Quanto à eterna discussão sobre se o bacalhau deve ser acompanhado por branco ou tinto, não há muito a acrescentar. Qualquer uma das duas hipóteses é válida, variando mais um função do gosto pessoal e da forma de cocção do bacalhau. Se pensarmos na versão tradicional do bacalhau cozido com grão, a escolha é ainda mais difícil, dependendo claramente e sobretudo do gosto pessoal. Em qualquer dos casos será melhor optar por vinhos relativamente densos mas com uma acidez mais vincada, vinhos cheios mas simultaneamente elegantes e vivos.
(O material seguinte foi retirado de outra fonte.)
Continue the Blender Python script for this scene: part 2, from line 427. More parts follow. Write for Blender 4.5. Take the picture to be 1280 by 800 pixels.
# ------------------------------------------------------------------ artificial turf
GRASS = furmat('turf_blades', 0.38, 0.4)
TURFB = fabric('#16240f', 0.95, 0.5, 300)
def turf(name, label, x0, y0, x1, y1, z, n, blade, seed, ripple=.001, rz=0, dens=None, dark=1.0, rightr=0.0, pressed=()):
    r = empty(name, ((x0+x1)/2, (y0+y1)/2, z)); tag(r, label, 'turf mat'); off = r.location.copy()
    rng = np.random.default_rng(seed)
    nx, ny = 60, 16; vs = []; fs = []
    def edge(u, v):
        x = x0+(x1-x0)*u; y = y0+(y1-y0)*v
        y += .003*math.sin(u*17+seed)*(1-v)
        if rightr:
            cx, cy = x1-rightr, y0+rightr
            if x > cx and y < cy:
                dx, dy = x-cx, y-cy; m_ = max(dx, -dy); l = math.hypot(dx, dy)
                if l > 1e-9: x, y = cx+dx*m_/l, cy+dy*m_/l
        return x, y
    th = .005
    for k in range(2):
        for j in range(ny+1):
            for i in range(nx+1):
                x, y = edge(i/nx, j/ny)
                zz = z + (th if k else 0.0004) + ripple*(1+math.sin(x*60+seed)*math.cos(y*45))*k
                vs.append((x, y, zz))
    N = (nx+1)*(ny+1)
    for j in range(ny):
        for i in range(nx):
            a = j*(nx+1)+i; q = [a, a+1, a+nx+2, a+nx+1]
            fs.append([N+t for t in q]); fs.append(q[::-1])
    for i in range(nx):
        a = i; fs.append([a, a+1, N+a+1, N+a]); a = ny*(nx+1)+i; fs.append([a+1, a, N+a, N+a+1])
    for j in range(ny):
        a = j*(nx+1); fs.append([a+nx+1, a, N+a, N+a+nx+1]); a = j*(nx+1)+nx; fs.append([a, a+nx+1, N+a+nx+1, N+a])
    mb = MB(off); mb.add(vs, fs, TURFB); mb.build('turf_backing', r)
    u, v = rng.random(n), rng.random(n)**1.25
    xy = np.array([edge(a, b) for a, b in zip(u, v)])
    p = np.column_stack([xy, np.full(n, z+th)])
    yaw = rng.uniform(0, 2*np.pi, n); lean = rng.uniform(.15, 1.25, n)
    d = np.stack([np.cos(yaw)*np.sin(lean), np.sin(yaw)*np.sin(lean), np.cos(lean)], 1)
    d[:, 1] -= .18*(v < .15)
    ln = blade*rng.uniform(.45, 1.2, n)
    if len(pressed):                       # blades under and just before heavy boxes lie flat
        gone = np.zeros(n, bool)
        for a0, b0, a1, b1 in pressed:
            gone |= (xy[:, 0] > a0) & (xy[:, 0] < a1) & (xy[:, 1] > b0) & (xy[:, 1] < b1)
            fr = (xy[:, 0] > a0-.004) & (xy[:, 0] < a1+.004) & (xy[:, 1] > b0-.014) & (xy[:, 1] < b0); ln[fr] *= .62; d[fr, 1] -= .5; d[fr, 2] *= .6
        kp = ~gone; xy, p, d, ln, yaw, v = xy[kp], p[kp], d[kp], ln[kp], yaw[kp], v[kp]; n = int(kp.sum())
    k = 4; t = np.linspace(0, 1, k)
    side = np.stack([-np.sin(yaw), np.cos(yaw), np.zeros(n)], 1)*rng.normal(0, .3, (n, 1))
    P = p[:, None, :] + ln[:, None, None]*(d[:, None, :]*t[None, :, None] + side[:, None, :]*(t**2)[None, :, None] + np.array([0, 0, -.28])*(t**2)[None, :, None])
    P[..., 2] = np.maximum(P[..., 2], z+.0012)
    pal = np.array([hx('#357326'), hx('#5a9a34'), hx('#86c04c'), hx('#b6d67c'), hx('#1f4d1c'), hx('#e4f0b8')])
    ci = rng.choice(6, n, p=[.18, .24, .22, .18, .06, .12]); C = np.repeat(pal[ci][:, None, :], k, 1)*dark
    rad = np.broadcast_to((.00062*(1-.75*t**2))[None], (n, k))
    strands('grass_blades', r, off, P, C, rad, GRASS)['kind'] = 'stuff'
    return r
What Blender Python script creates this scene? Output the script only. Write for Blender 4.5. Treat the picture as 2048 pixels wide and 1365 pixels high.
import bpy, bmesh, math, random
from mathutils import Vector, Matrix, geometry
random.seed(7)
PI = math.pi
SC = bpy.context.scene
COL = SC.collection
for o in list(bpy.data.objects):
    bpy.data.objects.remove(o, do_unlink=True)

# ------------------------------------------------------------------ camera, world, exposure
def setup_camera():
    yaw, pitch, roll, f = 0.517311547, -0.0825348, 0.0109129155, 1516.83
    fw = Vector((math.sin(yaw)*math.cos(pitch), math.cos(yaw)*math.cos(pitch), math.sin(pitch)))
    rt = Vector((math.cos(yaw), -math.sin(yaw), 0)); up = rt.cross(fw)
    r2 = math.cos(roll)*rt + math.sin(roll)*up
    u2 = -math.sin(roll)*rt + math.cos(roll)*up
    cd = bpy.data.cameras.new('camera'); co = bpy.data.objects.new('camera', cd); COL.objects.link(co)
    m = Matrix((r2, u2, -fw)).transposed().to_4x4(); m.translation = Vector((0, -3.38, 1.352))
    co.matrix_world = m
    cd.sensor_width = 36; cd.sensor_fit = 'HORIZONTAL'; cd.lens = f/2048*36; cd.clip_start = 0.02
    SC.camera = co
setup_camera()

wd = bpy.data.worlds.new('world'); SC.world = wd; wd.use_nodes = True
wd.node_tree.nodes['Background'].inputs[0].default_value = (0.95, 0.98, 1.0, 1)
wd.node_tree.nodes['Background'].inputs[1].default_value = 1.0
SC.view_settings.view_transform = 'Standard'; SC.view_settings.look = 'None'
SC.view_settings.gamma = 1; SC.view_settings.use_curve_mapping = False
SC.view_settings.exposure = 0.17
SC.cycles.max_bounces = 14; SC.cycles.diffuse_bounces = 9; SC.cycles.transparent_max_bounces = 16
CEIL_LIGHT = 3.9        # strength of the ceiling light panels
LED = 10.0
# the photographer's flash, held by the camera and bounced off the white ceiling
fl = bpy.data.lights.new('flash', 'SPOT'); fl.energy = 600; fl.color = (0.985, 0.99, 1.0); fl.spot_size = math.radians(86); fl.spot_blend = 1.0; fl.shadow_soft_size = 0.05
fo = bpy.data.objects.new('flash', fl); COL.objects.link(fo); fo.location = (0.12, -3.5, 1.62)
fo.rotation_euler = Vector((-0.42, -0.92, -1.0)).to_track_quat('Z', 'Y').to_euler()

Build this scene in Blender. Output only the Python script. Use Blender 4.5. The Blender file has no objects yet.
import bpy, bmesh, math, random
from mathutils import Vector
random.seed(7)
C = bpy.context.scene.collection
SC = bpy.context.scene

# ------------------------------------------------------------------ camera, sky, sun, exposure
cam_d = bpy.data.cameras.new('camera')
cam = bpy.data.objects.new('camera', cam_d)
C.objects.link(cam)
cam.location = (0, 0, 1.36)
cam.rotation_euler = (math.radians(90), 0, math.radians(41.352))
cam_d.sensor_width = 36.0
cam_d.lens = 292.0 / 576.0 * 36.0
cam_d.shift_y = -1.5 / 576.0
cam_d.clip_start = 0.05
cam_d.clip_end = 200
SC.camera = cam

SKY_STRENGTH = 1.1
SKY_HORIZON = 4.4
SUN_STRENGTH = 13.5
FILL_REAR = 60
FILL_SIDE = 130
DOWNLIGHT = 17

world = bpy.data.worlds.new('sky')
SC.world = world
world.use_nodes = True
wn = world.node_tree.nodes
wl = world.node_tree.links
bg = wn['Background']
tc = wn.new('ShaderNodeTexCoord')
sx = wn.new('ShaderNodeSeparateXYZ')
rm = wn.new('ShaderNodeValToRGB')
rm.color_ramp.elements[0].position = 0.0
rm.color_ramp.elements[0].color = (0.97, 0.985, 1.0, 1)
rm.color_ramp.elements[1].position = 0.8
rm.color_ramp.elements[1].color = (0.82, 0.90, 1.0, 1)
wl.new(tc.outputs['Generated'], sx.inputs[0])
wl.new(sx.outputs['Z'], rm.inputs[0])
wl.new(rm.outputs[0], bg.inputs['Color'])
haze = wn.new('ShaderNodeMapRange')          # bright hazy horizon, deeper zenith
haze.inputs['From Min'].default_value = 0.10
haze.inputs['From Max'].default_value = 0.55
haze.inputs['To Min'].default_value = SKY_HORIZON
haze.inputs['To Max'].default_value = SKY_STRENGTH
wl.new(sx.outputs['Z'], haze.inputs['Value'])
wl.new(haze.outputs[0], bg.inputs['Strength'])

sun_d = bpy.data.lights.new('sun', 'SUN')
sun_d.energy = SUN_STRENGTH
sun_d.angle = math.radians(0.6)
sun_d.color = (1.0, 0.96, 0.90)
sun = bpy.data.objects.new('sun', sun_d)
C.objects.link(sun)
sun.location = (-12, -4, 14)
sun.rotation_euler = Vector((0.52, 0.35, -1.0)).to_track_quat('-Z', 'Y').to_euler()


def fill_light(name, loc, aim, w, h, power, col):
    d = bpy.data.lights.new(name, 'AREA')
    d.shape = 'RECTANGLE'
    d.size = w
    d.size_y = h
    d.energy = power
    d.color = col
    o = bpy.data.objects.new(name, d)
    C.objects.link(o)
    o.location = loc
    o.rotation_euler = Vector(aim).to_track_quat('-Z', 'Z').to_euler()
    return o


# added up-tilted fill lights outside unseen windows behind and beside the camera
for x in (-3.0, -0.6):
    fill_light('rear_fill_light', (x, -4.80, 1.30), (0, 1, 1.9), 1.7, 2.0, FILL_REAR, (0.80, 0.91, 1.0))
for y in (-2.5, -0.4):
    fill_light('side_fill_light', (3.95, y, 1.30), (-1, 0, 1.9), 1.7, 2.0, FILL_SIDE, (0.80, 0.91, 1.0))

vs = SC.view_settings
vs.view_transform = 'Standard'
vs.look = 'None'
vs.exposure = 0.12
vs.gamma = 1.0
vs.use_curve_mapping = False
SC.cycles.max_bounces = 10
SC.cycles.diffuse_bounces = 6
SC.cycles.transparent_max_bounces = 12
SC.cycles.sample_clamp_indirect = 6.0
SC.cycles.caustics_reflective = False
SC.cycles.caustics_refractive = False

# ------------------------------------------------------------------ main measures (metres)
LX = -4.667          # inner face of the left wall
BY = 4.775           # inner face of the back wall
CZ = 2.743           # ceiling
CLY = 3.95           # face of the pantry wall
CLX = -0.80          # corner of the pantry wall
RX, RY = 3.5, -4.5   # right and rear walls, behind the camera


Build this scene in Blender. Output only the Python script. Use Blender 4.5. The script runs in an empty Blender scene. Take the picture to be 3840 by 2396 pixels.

Entre as muitas regiões portuguesas, os vinhos que melhor cumprem estes critérios costumam provir do Dão, tanto nos brancos como nos tintos.
O peru é tão indistinto e cinzento nos aromas que qualquer vinho tinto poderá fazer a festa. Tenha apenas em conta o eventual recheio do animal para condicionar a escolha. O cabrito merece mais tempo e também aqui o Dão costuma dar excelentes resultados. Mas neste capítulo a escolha é muito mais variada e será fácil encontrar boas harmonizações em qualquer denominação portuguesa, onde não faltam bons exemplos de vinhos tintos.
E no final da refeição pode voltar aos vinhos generosos, optando por algo mais doce, que tanto poderá ser um Porto Colheita ou com indicação de idade, como um Moscatel de Setúbal, um Carcavelos ou um notável vinho da Madeira com indicação de idade das castas Boal ou Malvasia. No final, na senda da melhor tradição bairradina, continue com um copo de espumante que irá alegrar e refrescar o final de refeição.